TASK GOAL: Give the count of lines containing the string "this", with no other output.

Stored data
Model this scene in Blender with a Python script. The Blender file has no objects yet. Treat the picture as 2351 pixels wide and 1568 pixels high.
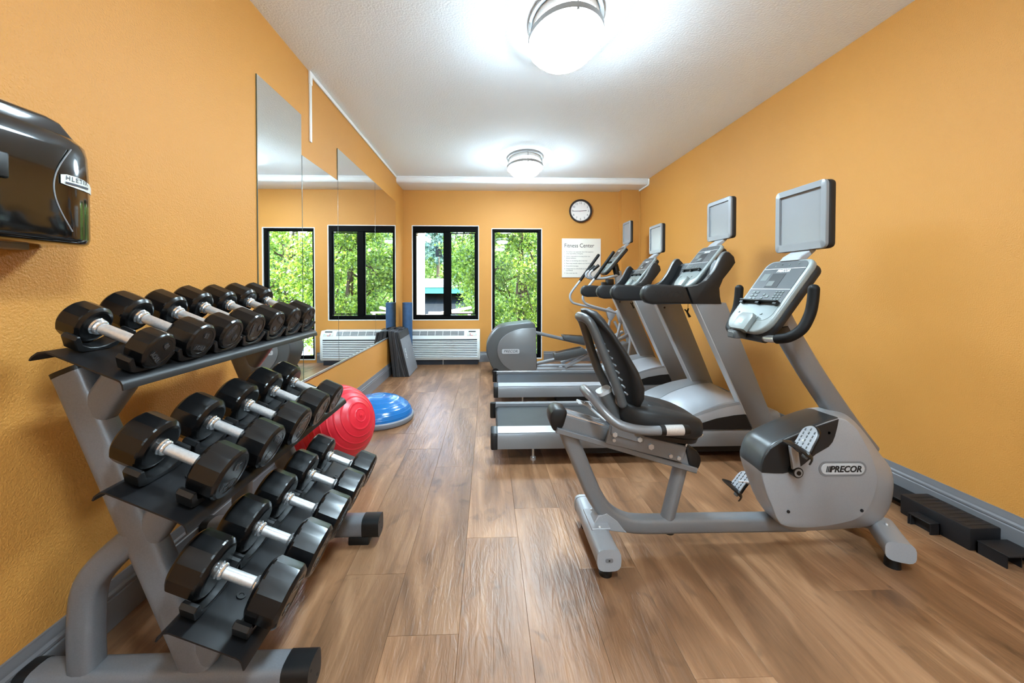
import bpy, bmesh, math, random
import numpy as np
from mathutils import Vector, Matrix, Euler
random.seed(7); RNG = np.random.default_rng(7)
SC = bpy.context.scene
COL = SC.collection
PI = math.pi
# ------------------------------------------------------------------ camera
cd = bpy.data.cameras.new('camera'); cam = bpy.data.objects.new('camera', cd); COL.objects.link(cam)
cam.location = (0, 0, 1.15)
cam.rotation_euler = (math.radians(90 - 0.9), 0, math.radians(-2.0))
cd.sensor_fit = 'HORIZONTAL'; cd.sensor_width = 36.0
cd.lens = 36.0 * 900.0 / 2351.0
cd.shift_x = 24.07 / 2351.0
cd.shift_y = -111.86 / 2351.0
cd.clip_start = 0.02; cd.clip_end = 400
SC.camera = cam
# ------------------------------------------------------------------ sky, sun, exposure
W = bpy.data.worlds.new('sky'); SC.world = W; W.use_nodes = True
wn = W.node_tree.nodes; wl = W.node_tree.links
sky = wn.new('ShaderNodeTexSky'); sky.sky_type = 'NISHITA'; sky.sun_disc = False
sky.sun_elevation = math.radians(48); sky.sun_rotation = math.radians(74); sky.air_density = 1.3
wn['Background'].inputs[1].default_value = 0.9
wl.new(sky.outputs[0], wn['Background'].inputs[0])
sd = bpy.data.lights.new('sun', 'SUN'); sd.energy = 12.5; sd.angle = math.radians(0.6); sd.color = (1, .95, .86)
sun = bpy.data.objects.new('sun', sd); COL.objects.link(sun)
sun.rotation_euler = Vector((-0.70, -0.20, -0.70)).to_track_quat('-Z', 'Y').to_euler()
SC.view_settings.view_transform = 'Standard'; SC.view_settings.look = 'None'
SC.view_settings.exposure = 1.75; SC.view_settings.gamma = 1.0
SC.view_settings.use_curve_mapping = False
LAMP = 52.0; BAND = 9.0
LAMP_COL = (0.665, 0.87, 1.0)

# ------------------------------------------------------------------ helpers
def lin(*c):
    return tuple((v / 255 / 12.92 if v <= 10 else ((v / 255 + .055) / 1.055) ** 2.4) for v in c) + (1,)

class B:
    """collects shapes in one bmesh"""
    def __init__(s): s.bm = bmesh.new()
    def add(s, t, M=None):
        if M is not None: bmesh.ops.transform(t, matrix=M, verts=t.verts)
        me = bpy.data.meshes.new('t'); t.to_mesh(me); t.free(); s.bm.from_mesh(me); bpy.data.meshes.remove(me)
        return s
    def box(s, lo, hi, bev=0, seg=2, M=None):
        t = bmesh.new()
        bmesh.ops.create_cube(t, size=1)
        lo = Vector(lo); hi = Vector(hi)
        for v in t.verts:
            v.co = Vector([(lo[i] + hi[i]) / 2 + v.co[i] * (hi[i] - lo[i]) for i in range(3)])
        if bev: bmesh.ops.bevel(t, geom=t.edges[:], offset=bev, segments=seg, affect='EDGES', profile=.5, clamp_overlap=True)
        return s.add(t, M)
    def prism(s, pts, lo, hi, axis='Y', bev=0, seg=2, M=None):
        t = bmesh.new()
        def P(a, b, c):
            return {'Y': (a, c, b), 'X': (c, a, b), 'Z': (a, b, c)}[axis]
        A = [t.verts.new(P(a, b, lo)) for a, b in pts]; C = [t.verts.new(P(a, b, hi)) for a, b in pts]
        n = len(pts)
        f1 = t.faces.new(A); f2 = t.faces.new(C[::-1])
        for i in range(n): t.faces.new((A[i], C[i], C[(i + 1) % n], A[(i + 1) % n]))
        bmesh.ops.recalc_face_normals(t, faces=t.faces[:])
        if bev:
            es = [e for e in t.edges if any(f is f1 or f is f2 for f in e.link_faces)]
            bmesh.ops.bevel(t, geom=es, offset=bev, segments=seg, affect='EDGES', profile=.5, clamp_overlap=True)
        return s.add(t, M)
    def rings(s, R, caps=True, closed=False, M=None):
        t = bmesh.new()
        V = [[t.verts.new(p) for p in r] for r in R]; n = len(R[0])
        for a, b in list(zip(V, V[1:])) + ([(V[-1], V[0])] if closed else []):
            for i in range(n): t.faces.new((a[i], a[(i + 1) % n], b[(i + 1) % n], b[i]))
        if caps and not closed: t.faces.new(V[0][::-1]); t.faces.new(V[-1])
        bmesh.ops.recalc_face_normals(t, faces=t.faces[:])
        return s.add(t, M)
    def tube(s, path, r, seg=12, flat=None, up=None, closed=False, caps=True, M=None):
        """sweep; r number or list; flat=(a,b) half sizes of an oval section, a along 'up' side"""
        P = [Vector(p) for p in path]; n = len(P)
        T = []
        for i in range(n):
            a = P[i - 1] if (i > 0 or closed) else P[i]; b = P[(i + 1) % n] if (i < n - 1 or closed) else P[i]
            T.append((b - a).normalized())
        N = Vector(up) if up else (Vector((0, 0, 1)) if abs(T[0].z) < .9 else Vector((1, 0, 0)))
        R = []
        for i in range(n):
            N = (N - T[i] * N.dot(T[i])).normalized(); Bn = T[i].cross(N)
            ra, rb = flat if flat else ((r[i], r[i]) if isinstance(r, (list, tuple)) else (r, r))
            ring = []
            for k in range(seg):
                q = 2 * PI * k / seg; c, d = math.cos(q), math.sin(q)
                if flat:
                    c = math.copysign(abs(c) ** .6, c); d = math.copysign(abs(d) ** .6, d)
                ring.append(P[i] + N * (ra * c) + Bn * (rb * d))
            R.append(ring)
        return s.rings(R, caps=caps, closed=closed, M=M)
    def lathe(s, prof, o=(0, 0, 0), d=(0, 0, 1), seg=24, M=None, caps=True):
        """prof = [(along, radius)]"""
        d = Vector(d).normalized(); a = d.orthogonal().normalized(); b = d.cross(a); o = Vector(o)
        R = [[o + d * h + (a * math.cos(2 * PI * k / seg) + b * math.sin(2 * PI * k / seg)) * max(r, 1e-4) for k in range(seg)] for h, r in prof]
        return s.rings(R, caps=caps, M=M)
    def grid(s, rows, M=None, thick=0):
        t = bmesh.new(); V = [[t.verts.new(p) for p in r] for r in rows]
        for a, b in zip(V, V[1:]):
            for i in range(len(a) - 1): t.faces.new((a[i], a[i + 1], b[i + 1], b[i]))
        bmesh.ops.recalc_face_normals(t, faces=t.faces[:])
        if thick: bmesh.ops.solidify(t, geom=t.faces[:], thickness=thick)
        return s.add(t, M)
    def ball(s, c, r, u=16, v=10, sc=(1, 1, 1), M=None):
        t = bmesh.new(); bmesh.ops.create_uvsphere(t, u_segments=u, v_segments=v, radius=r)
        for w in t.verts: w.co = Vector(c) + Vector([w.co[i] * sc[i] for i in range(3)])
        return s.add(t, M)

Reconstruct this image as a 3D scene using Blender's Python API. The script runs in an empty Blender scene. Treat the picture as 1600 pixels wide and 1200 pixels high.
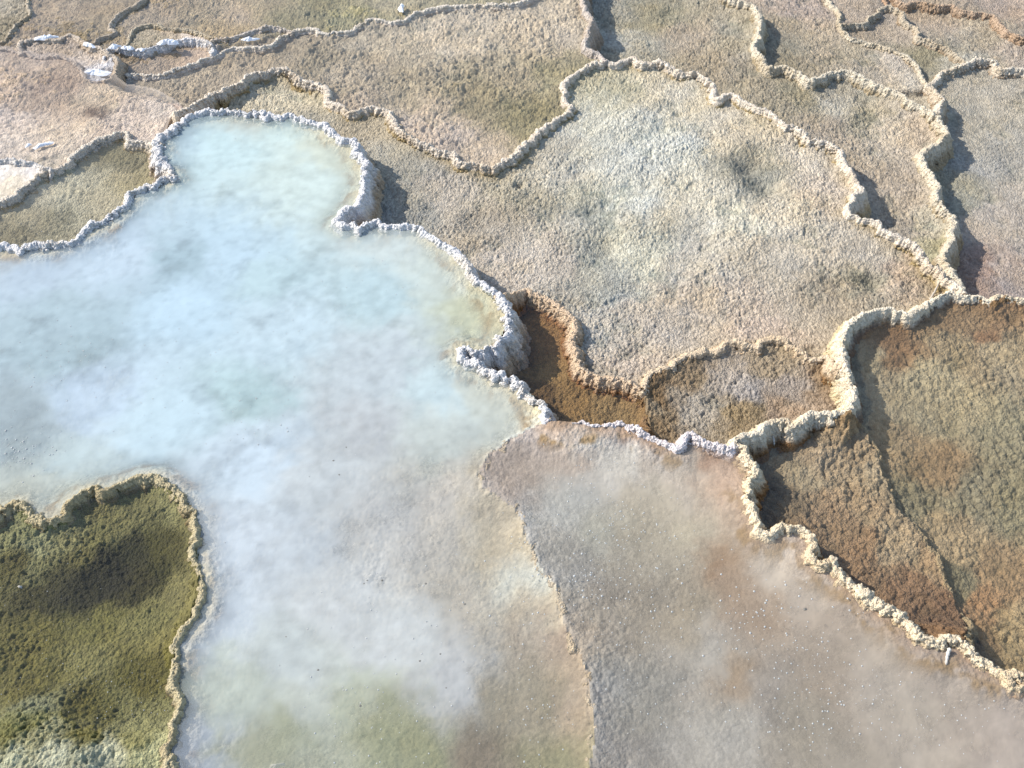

REPLY TO THE EXERCISE: 2